SUPPLIED MATERIAL:
--- START ---

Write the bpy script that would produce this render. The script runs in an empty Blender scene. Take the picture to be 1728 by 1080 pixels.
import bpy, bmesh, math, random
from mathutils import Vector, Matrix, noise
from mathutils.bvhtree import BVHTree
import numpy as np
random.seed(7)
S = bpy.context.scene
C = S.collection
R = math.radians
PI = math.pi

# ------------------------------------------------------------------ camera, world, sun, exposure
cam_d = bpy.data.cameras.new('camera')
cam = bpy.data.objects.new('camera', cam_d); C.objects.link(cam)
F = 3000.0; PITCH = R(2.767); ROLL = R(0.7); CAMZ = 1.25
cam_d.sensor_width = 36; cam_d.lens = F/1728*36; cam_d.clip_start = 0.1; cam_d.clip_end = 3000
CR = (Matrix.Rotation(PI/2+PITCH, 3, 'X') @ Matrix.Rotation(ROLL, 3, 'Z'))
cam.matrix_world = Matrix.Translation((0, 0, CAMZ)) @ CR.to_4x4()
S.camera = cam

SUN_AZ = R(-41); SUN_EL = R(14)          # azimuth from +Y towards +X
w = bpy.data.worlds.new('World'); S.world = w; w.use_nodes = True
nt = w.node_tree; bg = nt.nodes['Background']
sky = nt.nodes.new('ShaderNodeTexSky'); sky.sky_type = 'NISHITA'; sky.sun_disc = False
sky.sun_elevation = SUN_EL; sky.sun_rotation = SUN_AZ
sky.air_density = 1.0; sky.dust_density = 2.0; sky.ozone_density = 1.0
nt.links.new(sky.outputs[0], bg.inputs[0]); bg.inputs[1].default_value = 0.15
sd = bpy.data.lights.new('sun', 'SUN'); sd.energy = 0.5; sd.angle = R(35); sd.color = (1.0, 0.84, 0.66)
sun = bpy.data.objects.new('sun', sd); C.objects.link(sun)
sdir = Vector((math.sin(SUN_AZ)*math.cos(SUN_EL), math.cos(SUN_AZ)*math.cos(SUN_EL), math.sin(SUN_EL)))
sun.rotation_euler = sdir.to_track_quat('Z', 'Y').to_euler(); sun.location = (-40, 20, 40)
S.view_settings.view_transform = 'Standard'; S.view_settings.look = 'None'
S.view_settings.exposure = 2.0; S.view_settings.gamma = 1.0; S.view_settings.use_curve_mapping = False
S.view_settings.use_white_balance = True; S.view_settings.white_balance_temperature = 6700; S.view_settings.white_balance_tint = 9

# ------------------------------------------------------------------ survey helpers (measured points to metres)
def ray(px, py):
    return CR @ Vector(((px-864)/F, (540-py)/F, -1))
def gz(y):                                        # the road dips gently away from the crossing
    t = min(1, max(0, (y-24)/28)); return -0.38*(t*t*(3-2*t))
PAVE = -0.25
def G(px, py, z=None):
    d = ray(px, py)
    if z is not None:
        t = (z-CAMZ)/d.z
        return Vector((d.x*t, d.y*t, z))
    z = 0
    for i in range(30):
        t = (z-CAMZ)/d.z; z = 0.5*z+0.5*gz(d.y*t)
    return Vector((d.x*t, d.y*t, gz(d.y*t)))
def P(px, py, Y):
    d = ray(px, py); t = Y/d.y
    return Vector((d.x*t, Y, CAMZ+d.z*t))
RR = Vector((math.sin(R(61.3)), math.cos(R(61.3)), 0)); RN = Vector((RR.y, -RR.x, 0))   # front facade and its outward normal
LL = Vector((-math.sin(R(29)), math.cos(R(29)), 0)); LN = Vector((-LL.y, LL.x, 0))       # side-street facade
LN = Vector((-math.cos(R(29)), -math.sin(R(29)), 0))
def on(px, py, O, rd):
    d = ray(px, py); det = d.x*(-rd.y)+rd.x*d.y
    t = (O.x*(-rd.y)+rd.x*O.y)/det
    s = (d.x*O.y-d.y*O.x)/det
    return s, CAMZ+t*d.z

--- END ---

WHAT IS ASKED: Every line of the material must be returned exactly as it appears.

RESPONSE BELOW:
Write the bpy script that would produce this render. The script runs in an empty Blender scene. Take the picture to be 1728 by 1080 pixels.
import bpy, bmesh, math, random
from mathutils import Vector, Matrix, noise
from mathutils.bvhtree import BVHTree
import numpy as np
random.seed(7)
S = bpy.context.scene
C = S.collection
R = math.radians
PI = math.pi

# ------------------------------------------------------------------ camera, world, sun, exposure
cam_d = bpy.data.cameras.new('camera')
cam = bpy.data.objects.new('camera', cam_d); C.objects.link(cam)
F = 3000.0; PITCH = R(2.767); ROLL = R(0.7); CAMZ = 1.25
cam_d.sensor_width = 36; cam_d.lens = F/1728*36; cam_d.clip_start = 0.1; cam_d.clip_end = 3000
CR = (Matrix.Rotation(PI/2+PITCH, 3, 'X') @ Matrix.Rotation(ROLL, 3, 'Z'))
cam.matrix_world = Matrix.Translation((0, 0, CAMZ)) @ CR.to_4x4()
S.camera = cam

SUN_AZ = R(-41); SUN_EL = R(14)          # azimuth from +Y towards +X
w = bpy.data.worlds.new('World'); S.world = w; w.use_nodes = True
nt = w.node_tree; bg = nt.nodes['Background']
sky = nt.nodes.new('ShaderNodeTexSky'); sky.sky_type = 'NISHITA'; sky.sun_disc = False
sky.sun_elevation = SUN_EL; sky.sun_rotation = SUN_AZ
sky.air_density = 1.0; sky.dust_density = 2.0; sky.ozone_density = 1.0
nt.links.new(sky.outputs[0], bg.inputs[0]); bg.inputs[1].default_value = 0.15
sd = bpy.data.lights.new('sun', 'SUN'); sd.energy = 0.5; sd.angle = R(35); sd.color = (1.0, 0.84, 0.66)
sun = bpy.data.objects.new('sun', sd); C.objects.link(sun)
sdir = Vector((math.sin(SUN_AZ)*math.cos(SUN_EL), math.cos(SUN_AZ)*math.cos(SUN_EL), math.sin(SUN_EL)))
sun.rotation_euler = sdir.to_track_quat('Z', 'Y').to_euler(); sun.location = (-40, 20, 40)
S.view_settings.view_transform = 'Standard'; S.view_settings.look = 'None'
S.view_settings.exposure = 2.0; S.view_settings.gamma = 1.0; S.view_settings.use_curve_mapping = False
S.view_settings.use_white_balance = True; S.view_settings.white_balance_temperature = 6700; S.view_settings.white_balance_tint = 9

# ------------------------------------------------------------------ survey helpers (measured points to metres)
def ray(px, py):
    return CR @ Vector(((px-864)/F, (540-py)/F, -1))
def gz(y):                                        # the road dips gently away from the crossing
    t = min(1, max(0, (y-24)/28)); return -0.38*(t*t*(3-2*t))
PAVE = -0.25
def G(px, py, z=None):
    d = ray(px, py)
    if z is not None:
        t = (z-CAMZ)/d.z
        return Vector((d.x*t, d.y*t, z))
    z = 0
    for i in range(30):
        t = (z-CAMZ)/d.z; z = 0.5*z+0.5*gz(d.y*t)
    return Vector((d.x*t, d.y*t, gz(d.y*t)))
def P(px, py, Y):
    d = ray(px, py); t = Y/d.y
    return Vector((d.x*t, Y, CAMZ+d.z*t))
RR = Vector((math.sin(R(61.3)), math.cos(R(61.3)), 0)); RN = Vector((RR.y, -RR.x, 0))   # front facade and its outward normal
LL = Vector((-math.sin(R(29)), math.cos(R(29)), 0)); LN = Vector((-LL.y, LL.x, 0))       # side-street facade
LN = Vector((-math.cos(R(29)), -math.sin(R(29)), 0))
def on(px, py, O, rd):
    d = ray(px, py); det = d.x*(-rd.y)+rd.x*d.y
    t = (O.x*(-rd.y)+rd.x*O.y)/det
    s = (d.x*O.y-d.y*O.x)/det
    return s, CAMZ+t*d.z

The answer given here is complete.